The British Ambassador in Tehran briefed Mr Obama's officials on a visit to Washington last year. There has has been speculation that the US could open an interests section at the Swiss Embassy after Iranian elections in June — 30 years after an Islamic revolution that led to the severing of all diplomatic ties between the two.
Mr Obama's interview with the al-Arabiya television station based in Dubai also marked a sharp departure from efforts in the past year to stamp out rumours that he was a Muslim — like much of his father's family — or that he harboured secret sympathies with the religion dating from his time spent in Indonesia as a child.
In the remarks broadcast yesterday he made a virtue out of his background. “I have Muslim members of my family. I have lived in Muslim countries,” he said. “My job to the Muslim world is to communicate that the Americans are not your enemy. We sometimes make mistakes.
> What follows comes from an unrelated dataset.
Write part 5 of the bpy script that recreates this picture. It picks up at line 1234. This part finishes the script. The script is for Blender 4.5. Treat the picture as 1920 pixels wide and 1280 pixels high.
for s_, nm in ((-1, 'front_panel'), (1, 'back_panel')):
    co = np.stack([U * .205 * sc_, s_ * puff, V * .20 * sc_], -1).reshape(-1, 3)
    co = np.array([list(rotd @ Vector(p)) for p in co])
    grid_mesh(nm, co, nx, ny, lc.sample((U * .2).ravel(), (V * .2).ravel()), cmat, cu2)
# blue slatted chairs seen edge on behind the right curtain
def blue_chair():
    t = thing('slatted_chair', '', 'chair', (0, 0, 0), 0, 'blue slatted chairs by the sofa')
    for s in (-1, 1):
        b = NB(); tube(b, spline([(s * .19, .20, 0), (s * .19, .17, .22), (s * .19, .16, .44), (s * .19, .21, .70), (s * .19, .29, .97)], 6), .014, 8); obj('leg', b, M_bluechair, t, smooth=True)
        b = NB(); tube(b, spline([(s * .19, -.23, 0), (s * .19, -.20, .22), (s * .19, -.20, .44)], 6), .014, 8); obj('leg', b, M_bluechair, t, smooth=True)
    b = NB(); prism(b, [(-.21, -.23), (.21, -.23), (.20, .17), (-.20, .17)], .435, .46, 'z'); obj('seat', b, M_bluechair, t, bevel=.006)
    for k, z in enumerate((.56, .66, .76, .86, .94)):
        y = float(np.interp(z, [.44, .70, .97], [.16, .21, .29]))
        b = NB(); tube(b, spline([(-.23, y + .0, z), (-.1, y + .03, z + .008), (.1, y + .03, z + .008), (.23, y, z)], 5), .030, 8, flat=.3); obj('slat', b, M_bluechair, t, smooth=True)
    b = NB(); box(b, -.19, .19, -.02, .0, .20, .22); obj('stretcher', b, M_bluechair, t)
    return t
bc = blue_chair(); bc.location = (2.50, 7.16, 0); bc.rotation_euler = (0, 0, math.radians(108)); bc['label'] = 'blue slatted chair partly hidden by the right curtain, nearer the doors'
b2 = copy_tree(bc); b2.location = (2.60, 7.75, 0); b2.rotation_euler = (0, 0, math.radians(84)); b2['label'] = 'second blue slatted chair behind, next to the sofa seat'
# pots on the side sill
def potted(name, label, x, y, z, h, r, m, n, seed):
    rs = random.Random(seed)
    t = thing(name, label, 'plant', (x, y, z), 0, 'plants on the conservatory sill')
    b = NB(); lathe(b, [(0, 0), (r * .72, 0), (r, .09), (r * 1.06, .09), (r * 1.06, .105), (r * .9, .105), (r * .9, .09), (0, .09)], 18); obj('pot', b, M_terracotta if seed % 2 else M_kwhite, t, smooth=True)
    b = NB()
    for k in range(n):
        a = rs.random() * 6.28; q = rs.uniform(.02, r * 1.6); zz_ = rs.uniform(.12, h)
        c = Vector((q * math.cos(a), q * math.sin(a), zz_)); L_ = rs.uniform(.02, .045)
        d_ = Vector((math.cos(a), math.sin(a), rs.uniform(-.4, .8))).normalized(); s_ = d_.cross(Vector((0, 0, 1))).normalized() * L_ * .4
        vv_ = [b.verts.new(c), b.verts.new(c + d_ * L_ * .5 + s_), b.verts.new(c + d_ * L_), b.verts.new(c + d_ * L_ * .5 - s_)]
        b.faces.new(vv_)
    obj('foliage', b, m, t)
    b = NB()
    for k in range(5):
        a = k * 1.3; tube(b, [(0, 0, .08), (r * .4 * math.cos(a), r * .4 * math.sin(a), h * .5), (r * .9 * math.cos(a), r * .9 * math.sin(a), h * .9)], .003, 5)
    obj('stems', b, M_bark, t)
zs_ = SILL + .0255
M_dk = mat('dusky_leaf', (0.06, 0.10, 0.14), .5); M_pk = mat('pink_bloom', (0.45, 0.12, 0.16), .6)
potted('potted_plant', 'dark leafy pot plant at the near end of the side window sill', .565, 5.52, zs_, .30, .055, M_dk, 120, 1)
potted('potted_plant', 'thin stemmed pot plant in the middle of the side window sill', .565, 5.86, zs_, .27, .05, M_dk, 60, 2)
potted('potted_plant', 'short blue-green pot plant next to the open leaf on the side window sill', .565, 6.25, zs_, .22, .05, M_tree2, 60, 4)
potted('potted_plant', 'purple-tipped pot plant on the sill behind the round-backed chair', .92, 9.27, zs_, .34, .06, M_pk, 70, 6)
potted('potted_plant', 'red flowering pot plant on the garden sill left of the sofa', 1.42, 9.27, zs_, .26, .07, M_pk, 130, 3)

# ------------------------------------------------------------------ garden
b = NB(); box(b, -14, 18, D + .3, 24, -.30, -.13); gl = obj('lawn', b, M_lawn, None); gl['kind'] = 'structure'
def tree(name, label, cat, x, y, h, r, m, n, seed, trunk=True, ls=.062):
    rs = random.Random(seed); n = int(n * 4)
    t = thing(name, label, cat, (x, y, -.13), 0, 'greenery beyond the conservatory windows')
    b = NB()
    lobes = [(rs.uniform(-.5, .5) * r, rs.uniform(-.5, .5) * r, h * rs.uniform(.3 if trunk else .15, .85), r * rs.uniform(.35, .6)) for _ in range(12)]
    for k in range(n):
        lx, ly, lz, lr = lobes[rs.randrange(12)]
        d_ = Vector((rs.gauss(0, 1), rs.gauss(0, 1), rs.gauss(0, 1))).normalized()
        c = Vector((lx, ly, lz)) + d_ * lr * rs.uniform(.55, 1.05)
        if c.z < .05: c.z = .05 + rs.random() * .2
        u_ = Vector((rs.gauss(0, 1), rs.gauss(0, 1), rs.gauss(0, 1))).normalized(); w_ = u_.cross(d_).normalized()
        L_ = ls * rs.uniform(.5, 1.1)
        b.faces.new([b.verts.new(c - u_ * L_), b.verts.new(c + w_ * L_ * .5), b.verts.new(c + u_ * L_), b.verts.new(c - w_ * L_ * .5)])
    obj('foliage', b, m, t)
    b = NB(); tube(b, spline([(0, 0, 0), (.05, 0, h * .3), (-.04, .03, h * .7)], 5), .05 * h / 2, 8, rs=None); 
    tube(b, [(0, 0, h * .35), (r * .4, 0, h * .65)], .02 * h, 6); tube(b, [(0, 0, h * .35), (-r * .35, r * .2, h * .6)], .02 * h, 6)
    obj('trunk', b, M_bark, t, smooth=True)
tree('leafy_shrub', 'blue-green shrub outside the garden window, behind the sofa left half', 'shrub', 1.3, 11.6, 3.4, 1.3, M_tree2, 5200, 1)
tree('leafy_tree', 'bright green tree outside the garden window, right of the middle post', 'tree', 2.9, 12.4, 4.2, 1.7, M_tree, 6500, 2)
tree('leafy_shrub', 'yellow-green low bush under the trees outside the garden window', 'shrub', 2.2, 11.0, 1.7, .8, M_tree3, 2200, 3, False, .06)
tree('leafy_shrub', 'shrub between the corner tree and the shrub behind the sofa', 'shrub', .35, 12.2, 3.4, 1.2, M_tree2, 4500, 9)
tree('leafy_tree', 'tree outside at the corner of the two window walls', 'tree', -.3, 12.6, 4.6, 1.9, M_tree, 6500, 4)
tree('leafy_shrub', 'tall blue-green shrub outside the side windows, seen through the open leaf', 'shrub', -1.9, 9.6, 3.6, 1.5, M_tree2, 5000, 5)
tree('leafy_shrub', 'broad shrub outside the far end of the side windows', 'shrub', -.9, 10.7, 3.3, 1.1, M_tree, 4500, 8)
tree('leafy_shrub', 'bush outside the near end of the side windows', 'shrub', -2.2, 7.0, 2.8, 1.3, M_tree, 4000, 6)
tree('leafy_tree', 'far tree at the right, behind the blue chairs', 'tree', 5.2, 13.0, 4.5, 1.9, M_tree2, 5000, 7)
We have not been perfect.”
The President confirmed that he would make a speech from an Islamic capital within the coming months, adding that he hoped to “do a more effective job of reaching out, listening” to Muslims everywhere “because all too often the United States starts by dictating”.
Opinion polls show that many Arabs are optimistic that Mr Obama's arrival in the White House will signal a profound change in US foreign policy.
Some were angered however by his silence over the Israeli military intervention in Gaza during the presidential transition and there have already been protests in Pakistan about the US airstrikes over the weekend that killed as many as 20 people at suspected terrorist hideaways on the Afghan border.
Al-Qaeda leaders, having lost what one former CIA official described this week as “a near-perfect foil” in Mr Bush, have branded Mr Obama a “house Negro,” and an “enemy of Muslims”.
Mr Obama said: “I cannot respect terrorist organisations that would kill innocent civilians and we will hunt them down.”
He added that al-Qaeda seemed nervous, saying: “What that tells me is that their ideas are bankrupt. What they've been doing is destroying things. And over time, I think the Muslim world has recognised that that path is leading no place, except more death and destruction.
“Sending George Mitchell to the Middle East is fulfilling my campaign promise that we're not going to wait until the end of my Administration to deal with Palestinian and Israeli peace, we're going to start now. It may take a long time to do, but we're going to do it now.”